-- Start --
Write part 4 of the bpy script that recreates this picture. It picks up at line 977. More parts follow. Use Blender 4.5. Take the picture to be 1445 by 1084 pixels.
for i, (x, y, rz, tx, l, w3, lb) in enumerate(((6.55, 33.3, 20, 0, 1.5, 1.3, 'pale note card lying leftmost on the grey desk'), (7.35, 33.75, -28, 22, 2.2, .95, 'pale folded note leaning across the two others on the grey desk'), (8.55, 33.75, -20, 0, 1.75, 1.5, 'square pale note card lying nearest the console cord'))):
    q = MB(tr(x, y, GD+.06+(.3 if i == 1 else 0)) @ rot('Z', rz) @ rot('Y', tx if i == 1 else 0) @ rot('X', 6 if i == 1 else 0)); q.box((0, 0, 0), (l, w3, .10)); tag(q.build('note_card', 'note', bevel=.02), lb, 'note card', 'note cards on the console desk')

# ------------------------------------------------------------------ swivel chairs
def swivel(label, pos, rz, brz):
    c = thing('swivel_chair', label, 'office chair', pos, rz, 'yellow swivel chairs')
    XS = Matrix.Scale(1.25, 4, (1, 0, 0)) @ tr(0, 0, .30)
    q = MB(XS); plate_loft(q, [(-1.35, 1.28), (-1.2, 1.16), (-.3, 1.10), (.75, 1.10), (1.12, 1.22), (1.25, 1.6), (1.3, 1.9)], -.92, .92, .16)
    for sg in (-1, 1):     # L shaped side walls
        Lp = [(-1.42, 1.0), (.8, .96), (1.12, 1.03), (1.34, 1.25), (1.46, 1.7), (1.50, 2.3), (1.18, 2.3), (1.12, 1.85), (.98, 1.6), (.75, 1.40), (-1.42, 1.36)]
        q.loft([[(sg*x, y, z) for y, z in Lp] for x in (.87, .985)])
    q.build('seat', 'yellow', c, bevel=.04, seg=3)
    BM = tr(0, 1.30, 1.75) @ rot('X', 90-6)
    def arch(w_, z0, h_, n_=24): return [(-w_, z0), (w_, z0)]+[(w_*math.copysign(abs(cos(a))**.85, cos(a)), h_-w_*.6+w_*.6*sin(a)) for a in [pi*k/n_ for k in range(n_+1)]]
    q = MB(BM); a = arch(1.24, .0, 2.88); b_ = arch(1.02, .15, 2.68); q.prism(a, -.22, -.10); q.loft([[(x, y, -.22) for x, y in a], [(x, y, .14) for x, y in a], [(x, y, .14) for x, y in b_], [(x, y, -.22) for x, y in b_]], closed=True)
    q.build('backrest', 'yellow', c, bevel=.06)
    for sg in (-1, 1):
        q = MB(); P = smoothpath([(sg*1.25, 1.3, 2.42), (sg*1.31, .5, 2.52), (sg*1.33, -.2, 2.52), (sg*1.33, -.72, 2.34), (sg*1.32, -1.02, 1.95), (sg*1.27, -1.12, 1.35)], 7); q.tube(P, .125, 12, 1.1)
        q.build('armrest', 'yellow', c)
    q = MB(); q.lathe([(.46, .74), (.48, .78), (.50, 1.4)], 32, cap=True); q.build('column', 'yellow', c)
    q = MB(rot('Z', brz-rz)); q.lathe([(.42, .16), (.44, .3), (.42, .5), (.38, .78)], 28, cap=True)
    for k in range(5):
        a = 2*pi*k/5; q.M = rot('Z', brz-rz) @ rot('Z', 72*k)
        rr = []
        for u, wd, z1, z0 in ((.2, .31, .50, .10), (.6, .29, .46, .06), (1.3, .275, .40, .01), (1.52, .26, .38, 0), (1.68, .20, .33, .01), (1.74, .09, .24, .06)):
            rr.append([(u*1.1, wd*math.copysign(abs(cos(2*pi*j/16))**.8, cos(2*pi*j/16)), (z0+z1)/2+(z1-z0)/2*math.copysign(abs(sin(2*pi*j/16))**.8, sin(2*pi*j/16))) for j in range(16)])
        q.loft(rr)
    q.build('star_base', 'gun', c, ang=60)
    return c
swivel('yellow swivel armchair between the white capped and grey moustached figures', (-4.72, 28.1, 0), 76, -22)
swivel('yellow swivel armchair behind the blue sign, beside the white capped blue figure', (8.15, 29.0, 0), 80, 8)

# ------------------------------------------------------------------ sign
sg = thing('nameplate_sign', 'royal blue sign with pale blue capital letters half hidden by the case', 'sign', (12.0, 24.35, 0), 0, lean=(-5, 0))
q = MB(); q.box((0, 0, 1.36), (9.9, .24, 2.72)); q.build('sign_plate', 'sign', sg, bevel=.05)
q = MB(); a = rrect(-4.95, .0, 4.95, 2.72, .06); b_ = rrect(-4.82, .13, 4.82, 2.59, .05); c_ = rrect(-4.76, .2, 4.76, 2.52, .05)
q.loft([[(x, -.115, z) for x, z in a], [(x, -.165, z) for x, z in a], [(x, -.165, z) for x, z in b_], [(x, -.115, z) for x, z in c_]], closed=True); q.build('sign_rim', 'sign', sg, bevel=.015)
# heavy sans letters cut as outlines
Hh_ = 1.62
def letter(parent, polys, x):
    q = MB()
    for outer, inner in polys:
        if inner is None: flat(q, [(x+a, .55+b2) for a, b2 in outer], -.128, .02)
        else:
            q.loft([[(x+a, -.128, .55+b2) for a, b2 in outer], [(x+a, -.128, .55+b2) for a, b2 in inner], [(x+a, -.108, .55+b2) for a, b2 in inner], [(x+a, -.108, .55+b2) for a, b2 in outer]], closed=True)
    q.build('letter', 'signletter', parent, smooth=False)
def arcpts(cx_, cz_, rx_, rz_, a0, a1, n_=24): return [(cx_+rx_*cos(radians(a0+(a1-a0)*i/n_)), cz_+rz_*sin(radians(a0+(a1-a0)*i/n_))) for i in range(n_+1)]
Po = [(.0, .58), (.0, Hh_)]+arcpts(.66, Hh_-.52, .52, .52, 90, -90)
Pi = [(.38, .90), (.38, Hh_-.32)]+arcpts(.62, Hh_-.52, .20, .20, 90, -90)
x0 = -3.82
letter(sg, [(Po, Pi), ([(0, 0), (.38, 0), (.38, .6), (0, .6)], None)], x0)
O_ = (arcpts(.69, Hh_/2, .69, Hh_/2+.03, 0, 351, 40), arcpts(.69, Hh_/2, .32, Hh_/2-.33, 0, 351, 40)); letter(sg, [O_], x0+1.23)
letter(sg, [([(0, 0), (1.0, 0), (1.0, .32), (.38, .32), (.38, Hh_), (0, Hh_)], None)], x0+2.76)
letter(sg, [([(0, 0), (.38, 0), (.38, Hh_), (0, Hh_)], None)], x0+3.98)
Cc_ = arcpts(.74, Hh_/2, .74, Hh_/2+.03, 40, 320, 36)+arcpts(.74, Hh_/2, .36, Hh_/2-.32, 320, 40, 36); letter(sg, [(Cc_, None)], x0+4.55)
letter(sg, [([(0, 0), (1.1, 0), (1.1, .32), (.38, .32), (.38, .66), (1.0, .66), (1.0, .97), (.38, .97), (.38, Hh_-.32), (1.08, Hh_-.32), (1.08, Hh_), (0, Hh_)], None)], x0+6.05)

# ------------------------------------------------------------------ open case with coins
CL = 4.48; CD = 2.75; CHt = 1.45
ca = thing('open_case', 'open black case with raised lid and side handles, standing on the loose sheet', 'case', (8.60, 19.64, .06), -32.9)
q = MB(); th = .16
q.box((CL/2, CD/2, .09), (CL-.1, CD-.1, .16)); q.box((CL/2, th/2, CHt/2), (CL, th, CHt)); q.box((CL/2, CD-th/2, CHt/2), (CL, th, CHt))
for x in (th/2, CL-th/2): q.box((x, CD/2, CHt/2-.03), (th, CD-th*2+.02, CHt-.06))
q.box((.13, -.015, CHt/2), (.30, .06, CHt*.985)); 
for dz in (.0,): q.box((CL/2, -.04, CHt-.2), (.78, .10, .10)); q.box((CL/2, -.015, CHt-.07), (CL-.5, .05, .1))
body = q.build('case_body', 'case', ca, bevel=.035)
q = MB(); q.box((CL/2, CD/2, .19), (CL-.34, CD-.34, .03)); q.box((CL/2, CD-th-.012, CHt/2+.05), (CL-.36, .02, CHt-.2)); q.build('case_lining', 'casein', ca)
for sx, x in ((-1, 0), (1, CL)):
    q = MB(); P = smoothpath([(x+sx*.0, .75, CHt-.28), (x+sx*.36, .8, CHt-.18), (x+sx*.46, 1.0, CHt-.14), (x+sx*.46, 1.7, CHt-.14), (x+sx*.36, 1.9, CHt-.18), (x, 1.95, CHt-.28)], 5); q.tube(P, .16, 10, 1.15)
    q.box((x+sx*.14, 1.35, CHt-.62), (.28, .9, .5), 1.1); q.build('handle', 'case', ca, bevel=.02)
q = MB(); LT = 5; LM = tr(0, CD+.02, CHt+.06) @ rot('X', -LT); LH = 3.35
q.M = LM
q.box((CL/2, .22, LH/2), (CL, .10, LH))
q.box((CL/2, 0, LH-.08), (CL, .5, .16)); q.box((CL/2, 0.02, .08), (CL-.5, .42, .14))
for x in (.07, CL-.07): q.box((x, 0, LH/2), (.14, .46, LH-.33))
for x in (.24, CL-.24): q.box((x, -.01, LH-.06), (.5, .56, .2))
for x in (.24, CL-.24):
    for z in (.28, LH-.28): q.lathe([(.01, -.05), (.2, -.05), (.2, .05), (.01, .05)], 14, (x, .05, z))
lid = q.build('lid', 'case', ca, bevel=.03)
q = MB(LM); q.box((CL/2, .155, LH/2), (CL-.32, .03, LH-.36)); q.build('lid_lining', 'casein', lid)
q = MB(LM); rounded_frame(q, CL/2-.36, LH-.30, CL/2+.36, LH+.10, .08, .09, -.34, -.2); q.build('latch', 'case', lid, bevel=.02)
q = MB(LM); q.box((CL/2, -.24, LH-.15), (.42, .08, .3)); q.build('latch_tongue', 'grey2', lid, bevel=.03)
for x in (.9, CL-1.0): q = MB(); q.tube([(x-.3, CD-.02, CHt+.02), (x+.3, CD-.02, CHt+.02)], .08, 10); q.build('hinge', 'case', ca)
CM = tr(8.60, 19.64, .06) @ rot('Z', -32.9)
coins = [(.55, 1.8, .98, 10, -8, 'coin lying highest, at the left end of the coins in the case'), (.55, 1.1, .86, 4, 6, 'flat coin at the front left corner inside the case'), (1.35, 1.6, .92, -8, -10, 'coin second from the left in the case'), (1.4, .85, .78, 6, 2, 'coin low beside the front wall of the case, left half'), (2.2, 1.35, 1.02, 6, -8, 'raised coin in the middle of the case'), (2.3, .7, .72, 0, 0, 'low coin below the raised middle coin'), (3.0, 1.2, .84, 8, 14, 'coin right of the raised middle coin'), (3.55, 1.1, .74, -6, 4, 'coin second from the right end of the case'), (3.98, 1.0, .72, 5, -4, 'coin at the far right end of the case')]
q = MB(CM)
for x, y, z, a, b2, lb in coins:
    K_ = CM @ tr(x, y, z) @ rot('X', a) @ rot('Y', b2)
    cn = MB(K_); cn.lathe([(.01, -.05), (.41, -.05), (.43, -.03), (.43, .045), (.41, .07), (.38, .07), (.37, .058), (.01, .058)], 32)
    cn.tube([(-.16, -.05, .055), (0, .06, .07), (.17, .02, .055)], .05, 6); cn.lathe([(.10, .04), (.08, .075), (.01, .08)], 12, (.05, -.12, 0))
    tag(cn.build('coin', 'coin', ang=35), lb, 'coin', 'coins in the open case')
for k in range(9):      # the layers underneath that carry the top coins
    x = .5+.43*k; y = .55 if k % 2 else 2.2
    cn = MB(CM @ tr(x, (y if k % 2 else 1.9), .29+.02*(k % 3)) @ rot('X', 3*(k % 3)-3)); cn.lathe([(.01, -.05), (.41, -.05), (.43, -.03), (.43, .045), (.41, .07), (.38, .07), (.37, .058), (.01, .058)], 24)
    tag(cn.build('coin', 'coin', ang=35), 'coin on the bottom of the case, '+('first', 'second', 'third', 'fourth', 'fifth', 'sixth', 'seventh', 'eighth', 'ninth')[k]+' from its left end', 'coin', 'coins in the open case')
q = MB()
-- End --
- _Given problem_: Pick out each line containing "that" and report it.

- _The response_:
Write part 4 of the bpy script that recreates this picture. It picks up at line 977. More parts follow. Use Blender 4.5. Take the picture to be 1445 by 1084 pixels.
for k in range(9):      # the layers underneath that carry the top coins